>> begin Records to use

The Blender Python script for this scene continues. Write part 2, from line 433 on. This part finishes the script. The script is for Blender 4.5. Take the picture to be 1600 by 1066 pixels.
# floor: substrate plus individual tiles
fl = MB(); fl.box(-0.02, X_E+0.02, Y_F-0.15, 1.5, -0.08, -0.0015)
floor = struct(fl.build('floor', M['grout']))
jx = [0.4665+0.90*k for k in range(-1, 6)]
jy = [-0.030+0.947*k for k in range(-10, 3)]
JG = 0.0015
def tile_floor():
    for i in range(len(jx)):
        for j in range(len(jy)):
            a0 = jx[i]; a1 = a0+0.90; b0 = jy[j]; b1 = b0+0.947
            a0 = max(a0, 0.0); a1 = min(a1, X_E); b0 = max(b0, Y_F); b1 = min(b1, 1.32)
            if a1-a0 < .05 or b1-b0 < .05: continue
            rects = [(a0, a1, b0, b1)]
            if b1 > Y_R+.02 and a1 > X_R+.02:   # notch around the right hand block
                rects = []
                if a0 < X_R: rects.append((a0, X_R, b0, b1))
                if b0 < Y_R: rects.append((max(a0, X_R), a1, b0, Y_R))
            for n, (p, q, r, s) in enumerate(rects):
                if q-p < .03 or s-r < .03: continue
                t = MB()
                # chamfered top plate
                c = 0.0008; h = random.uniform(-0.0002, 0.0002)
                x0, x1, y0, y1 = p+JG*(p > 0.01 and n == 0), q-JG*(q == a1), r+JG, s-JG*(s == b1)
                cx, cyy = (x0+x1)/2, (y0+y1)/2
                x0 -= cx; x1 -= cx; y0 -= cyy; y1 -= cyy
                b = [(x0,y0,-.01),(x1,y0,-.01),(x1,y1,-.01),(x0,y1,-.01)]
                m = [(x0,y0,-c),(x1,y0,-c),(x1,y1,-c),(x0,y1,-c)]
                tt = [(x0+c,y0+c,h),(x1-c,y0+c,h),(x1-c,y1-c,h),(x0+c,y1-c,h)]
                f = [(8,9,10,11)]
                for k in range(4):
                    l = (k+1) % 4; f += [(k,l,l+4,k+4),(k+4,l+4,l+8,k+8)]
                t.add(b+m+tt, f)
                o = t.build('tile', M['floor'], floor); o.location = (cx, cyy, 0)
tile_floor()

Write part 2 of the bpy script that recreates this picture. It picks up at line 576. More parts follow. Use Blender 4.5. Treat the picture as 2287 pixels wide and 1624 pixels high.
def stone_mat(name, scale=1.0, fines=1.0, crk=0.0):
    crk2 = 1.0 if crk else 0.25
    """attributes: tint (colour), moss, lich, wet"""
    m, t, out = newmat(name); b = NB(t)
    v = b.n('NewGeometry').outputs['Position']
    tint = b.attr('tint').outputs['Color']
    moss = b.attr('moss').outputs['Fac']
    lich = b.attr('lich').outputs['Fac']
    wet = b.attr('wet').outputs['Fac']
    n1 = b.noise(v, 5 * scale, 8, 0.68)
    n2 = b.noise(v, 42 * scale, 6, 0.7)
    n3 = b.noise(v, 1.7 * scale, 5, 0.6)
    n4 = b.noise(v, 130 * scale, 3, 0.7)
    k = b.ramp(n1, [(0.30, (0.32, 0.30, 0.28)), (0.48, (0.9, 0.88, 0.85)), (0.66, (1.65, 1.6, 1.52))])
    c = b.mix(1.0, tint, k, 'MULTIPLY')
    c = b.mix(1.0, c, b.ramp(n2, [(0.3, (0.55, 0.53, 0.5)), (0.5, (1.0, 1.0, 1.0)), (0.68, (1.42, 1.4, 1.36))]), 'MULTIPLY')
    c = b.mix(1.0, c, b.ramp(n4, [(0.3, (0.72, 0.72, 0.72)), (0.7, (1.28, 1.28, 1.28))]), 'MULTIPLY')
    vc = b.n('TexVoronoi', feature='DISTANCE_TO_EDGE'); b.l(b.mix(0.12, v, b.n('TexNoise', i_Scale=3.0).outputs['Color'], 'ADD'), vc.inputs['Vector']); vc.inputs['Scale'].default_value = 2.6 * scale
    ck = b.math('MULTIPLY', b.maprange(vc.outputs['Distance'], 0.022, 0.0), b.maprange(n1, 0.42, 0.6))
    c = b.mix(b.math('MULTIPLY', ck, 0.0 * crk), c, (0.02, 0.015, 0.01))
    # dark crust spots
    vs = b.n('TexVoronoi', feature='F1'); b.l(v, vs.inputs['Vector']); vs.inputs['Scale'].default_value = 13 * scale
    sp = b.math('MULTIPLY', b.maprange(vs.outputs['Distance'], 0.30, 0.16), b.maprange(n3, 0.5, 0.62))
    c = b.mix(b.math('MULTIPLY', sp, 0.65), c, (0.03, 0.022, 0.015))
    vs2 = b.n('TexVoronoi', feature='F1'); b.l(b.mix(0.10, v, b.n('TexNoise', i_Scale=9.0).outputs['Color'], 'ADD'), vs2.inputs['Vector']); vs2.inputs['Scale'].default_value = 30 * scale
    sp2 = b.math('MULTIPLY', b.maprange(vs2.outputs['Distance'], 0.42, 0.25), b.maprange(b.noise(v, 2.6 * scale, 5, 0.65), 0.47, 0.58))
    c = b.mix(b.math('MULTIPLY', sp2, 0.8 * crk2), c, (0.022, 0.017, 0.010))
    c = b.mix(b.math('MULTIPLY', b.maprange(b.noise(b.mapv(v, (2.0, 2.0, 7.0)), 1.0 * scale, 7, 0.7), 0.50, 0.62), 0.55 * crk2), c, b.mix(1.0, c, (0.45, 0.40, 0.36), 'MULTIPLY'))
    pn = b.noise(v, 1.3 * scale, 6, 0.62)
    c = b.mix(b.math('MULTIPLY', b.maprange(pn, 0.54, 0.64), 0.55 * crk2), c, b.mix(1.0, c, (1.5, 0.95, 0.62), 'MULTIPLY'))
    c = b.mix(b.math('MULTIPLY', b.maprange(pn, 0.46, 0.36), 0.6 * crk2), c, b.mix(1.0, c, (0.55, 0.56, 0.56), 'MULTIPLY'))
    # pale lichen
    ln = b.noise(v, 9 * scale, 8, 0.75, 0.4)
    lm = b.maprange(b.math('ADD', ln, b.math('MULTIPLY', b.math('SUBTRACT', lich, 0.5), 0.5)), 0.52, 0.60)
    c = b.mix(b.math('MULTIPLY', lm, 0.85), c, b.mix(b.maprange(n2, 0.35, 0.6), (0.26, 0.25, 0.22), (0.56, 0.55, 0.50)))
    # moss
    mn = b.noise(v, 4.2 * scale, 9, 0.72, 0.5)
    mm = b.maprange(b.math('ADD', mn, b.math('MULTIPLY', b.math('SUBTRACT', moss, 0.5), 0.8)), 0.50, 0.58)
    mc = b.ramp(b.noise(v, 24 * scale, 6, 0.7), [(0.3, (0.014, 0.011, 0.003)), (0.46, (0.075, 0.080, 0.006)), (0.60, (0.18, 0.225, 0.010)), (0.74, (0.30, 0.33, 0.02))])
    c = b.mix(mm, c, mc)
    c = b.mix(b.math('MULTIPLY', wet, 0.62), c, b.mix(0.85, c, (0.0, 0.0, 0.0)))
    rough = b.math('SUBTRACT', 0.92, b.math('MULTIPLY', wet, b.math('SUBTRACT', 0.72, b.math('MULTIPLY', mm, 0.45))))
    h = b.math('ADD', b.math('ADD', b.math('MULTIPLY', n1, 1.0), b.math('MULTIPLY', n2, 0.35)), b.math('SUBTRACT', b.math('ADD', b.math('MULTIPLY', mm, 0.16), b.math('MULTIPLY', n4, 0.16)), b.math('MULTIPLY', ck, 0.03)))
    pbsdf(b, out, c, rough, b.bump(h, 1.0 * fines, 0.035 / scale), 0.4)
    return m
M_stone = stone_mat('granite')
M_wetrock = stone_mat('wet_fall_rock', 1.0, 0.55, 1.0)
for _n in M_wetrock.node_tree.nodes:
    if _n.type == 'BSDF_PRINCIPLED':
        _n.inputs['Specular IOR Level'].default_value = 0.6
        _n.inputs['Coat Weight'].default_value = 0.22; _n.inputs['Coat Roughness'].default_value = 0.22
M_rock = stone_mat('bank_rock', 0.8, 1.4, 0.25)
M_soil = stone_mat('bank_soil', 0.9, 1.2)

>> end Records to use

> _Task brief_
Select every line of the records holding the string "Blender".

> _Full answer_
The Blender Python script for this scene continues. Write part 2, from line 433 on. This part finishes the script. The script is for Blender 4.5. Take the picture to be 1600 by 1066 pixels.
Write part 2 of the bpy script that recreates this picture. It picks up at line 576. More parts follow. Use Blender 4.5. Treat the picture as 2287 pixels wide and 1624 pixels high.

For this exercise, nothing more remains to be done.